Wind whips up waves of fun for surfers

When storms hit most people head indoors and hope the slates stay on the roof — but not Ireland’s small team of big wave surfers.

Wind whips up waves of fun for surfers

Storm Christine has left many households and local authorities counting the cost, but for the surfing community the recent storms were an opportunity to tackle some extraordinary waves caused by the gale force winds blazing in off the Atlantic.

As these images captured off the Co Sligo coast at Mullaghmore prove, the worst weather can act as a magnet for those who live for high waves.

International surfers such as American Kurt Rist, as well as surfers from Portugal and England, travelled to the Sligo coast last weekend and among those who entered the water last Sunday was Sligo man Conor Flanagan.

A 23-year-old from Strand Hill, the bodyboarder has spent much of the past seven years in the water and had been tuned to the weather forecasts for news of the big waves coming in off the Atlantic.

“We knew for a few days that the storm was coming in so I went down in the morning time,” he said.

With a friend he watched the waves building from a vantage point on land and made plans to travel out.

While some sought to paddle out, others, including tow boarders tackling the largest waves, needed the help of water skis to bring them out.

The dramatic images, shot by Michal Czubala of Offshore Watersports Mullaghmore gained an international following, and Conor said Jan 6 was “a big day”. Maybe surprisingly, he said there had been expectations of even bigger waves.

“We kind of expected it to be double the size — we thought they would be even bigger,” he said.

As it was 20ft waves were plentiful and some had faces of between 25ft-30ft. Conor said he was in the water for more than two hours but others stayed in for more than four.
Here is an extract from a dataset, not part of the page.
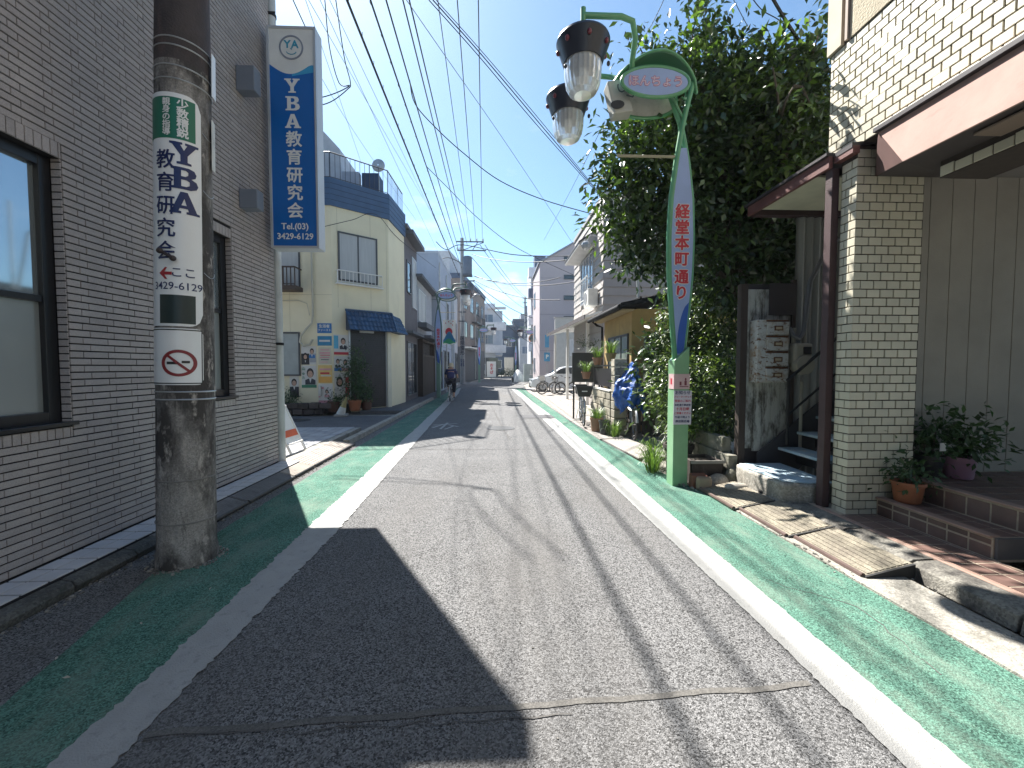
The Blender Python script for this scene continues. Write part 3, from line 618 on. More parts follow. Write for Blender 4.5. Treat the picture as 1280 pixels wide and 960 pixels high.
for i in range(N_):
    a, b = 2*math.pi*i/N_, 2*math.pi*(i+1)/N_
    mb.add([cyl(math.radians(-14)+r_*math.cos(t)/.2, 1.625+r_*math.sin(t)*.88, .009) for r_, t in ((.118, a), (.118, b), (.092, b), (.092, a))], [(0, 1, 2, 3)])
mb.build('prohibition_ring', cr_, ps2)
MB().add([cyl(math.radians(-14)+(-.075+.0135*i+(.015 if j else 0))/.2, 1.625+.05-.012*i+(.012 if j else 0), .0112) for i in range(11) for j in (0, 1)], [(2*i, 2*i+2, 2*i+3, 2*i+1) for i in range(10)]).build('prohibition_bar', cr_, ps2)
MB().add([cyl(math.radians(-14)+u/.2, 1.625+v, .0118) for u, v in ((-.075, -.01), (.0, -.01), (.0, .01), (-.075, .01))], [(0, 1, 2, 3)]).add([cyl(math.radians(-14)+u/.2, 1.625+v, .0118) for u, v in ((.02, .0), (.07, .0), (.07, .018), (.02, .018))], [(0, 1, 2, 3)]).build('cigarette_print', M('print_black', (.02,)*3), ps2)
sheet('plate', sheetw, 57, 80, 3.78, 4.12, .03); sheet('plate', whited, 60, 84, 3.2, 3.6, .02)
mb = MB(); bk = cyl(math.radians(-70), 2.46, .01)
mb.tube([PC+(n0*.9-rt*.75).normalized()*.23+Vector((0, 0, 2.47)), PC+(n0*.99-rt*.35).normalized()*.23+Vector((0, 0, 2.42))], .012, 8); mb.ell(PC+(n0*.9-rt*.75).normalized()*.24+Vector((0, 0, 2.47)), .022, .022, .022); mb.ell(PC+(n0*.99-rt*.35).normalized()*.23+Vector((0, 0, 2.42)), .022, .022, .022); mb.build('step_bolt', M('bolt', (.04, .03, .03), .6), pole)
for a_ in (2.35, 3.0, 3.45):
    mb = MB(); mb.tube([cyl(math.radians(37+i*8), a_-.03*math.sin(i*.6), .004) for i in range(8)], .0025, 5); mb.build('tie_wire', steel, pole)
# a few pieces of litter in the gutter
lf = MB(); 
for (x, y) in ((-2.95, 3.0), (-2.4, 2.3), (-2.2, 2.15), (-2.62, 2.0), (-2.2, 2.6), (-2.05, 3.0)):
    a = random.random()*6; s_ = random.uniform(.01, .022); lf.add([(x+s_*math.cos(a), y+s_*math.sin(a), .009), (x-s_*.3*math.sin(a), y+s_*.3*math.cos(a), .016), (x-s_*math.cos(a), y-s_*math.sin(a), .01), (x+s_*.3*math.sin(a), y-s_*.3*math.cos(a), .009)], [(0, 1, 2, 3)])
stuff(lf.build('litter', M('dry_leaf', (.42, .38, .32), .8)), 'scattered bits of dry leaf on the left green lane', 'litter')
# ---------------------------------------------------------------- A-frame board
af = root('sandwich_board', (-3.59, 7.55, .1), 'white A-frame sandwich board behind the brick corner', 'sandwich board')
for s_ in (1, -1):
    mb = MB(); 
    for x in (-3.82, -3.36): mb.bar((x, 7.55+s_*.22, .1), (x, 7.55+s_*.02, 1.0), .03, .02, (0, 1, 0))
    mb.bar((-3.82, 7.55+s_*.185, .28), (-3.36, 7.55+s_*.185, .28), .03, .02); mb.bar((-3.82, 7.55+s_*.03, .98), (-3.36, 7.55+s_*.03, .98), .03, .02)
    p_ = mb.build('frame', white, af); mb = MB().prism([(-3.81, 7.55+s_*.18, .29), (-3.37, 7.55+s_*.18, .29), (-3.37, 7.55+s_*.033, .96), (-3.81, 7.55+s_*.033, .96)], (0, .008, 0)); mb.build('board', white, af)
mb = MB().prism([(-3.80, 7.55-.155, .40), (-3.38, 7.55-.155, .40), (-3.38, 7.55-.13, .52), (-3.80, 7.55-.13, .52)], (0, -.004, 0)); mb.build('red_print', M('orange_red', (.6, .12, .05)), af)

af.location = (-3.90, 7.45, .1); af.rotation_euler = (0, 0, math.radians(86)); af.scale = (1, 1.9, .9)
pole.rotation_euler = (-.6*.019, .8*.019, 0)

gb = MB(); rg = random.Random(9); grit = M('grit', (.20, .19, .17), .9, .3, 30, vk=.5)
def grit_at(x, y, z, n, sx_, sy_, s0=.004, s1=.014):
    for i in range(n):
        px__, py__, s_ = x+rg.gauss(0, sx_), y+rg.gauss(0, sy_), rg.uniform(s0, s1); gb.cur = rg.random()
        gb.obox((px__, py__, z+s_*.4), (s_*.6*rg.uniform(.6, 1.3), s_*.2, 0), (-s_*.2, s_*.5, s_*.1), (0, 0, s_*.4))
for k in range(70): a = rg.uniform(0, 6.28); grit_at(PC.x+.24*math.cos(a), PC.y+.24*math.sin(a), .004, 3, .02, .02)
for y in np.arange(2.2, 4.2, .12): grit_at(-2.93, y, .002, 5, .025, .05)
for y in np.arange(3.9, 8.4, .12): grit_at(-2.82, y, .002, 4, .02, .05)
for y in np.arange(2.0, 5.2, .1): grit_at(2.68 if y > 3 else 3.02, y, .02, 4, .03, .05)
for k in range(40): grit_at(rg.uniform(2.5, 3.1), rg.uniform(5.2, 6.2), .02, 4, .05, .05, .008, .025)
for k in range(50): grit_at(rg.uniform(-1.5, 1.5), rg.uniform(1.6, 6), .001, 1, .1, .1, .003, .008)
stuff(gb.build('gravel', grit), 'loose grit gathered along the gutters and around the pole foot', 'gravel')
# ================================================================ facades as local frames
class Face:
    def __init__(s, A, B, flip=False):
        s.A = Vector((A[0], A[1], 0)); d = Vector((B[0]-A[0], B[1]-A[1], 0)); s.len = d.length; s.e = d.normalized(); s.n = Vector((s.e.y, -s.e.x, 0))*(-1 if flip else 1)
    def p(s, u, z, d=0): return s.A+s.e*u+s.n*d+Vector((0, 0, z))
    def box(s, mb, u0, u1, z0, z1, d0, d1):
        return mb.obox(s.p((u0+u1)/2, (z0+z1)/2, (d0+d1)/2), s.e*(u1-u0)/2, s.n*(d1-d0)/2, (0, 0, (z1-z0)/2))
def win(par, F, u0, u1, z0, z1, fm=None, gm=None, cols=2, rows=1, t=.05, d=.04, name='window', rail=False):
    fm = fm or alu; gm = gm or bglass; mb = MB()
    F.box(mb, u0, u0+t, z0, z1, -.05, d); F.box(mb, u1-t, u1, z0, z1, -.05, d); F.box(mb, u0+t, u1-t, z1-t, z1, -.05, d); F.box(mb, u0+t, u1-t, z0, z0+t, -.05, d+.015)
    for i in range(1, cols): u = u0+(u1-u0)*i/cols; F.box(mb, u-t*.4, u+t*.4, z0+t, z1-t, -.03, d-.008)
    for i in range(1, rows): z = z0+(z1-z0)*i/rows; F.box(mb, u0+t, u1-t, z-t*.3, z+t*.3, -.03, d-.012)
    f = mb.build(name, fm, par); mb = MB(); F.box(mb, u0+t*.9, u1-t*.9, z0+t*.9, z1-t*.9, .003, .012); mb.build('pane', gm, f)
    return f
def railing(mb, pts, h, step=.12, r=.010, top=.02):
    for a, b in zip(pts[:-1], pts[1:]):
        a, b = Vector(a), Vector(b); n = max(1, int((b-a).length/step))
        mb.tube([a+Vector((0, 0, h)), b+Vector((0, 0, h))], top, 6); mb.tube([a+Vector((0, 0, .05)), b+Vector((0, 0, .05))], top*.6, 5)
        for i in range(n+1): p = a.lerp(b, i/n); mb.tube([p, p+Vector((0, 0, h))], r*(1.8 if i % 8 == 0 else 1), 4)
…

“From first light the big waves were coming in and they kept coming in all day,” he said.

Another surfer, Dublin-based fireman Peter Conroy, said the media attention on the big wave surfing last weekend was a little odd, given that many of the same people had surfed even larger waves with no cameras present a few weeks before.

Peter, 34, works in Phibsboro fire station but spends half the week at a house in Miltown Malbay. He began surfing “on and off” when he started lifeguarding the beaches in Clare as a 17-year-old and has taken it seriously for the past decade.

“The waves we were going for were bigger and deeper, you can only tow into them,” he explained. His tow partner is Ollie Flaherty and they took it in turns to tow the other into the larger barrels.

The daredevil aspect of this type of surfing prompts the obvious question: isn’t this all a bit dangerous? Peter has a very reasonable answer to that.

“There is [a risk] but as I say to everybody, it’s a calculated risk — we are very well trained. Firemen go into burning buildings but we’re very highly trained to do it so nobody really takes any notice of it.

“Where we go the RNLI can’t rescue us a lot of the time, so we have to be able to self rescue.”

He said there were two water skis used exclusively for safety last weekend, with Dublin Fire Brigade paramedics on standby on shore in case anything went wrong and various safety equipment, including defibrillators, on hand.

While finding the sudden burst of media attention a little bemusing, he admits that the swell that smashed into the town of Lahinch was unprecedented in his lifetime. While landlubbers hope they’ve seen the back of the storms, Peter and co already have their eyes trained on the weather forecasts.

While the rest of us will probably batten down the hatches, Peter, with an air of expectation, says: “It’s supposed to be another big one this Wednesday.”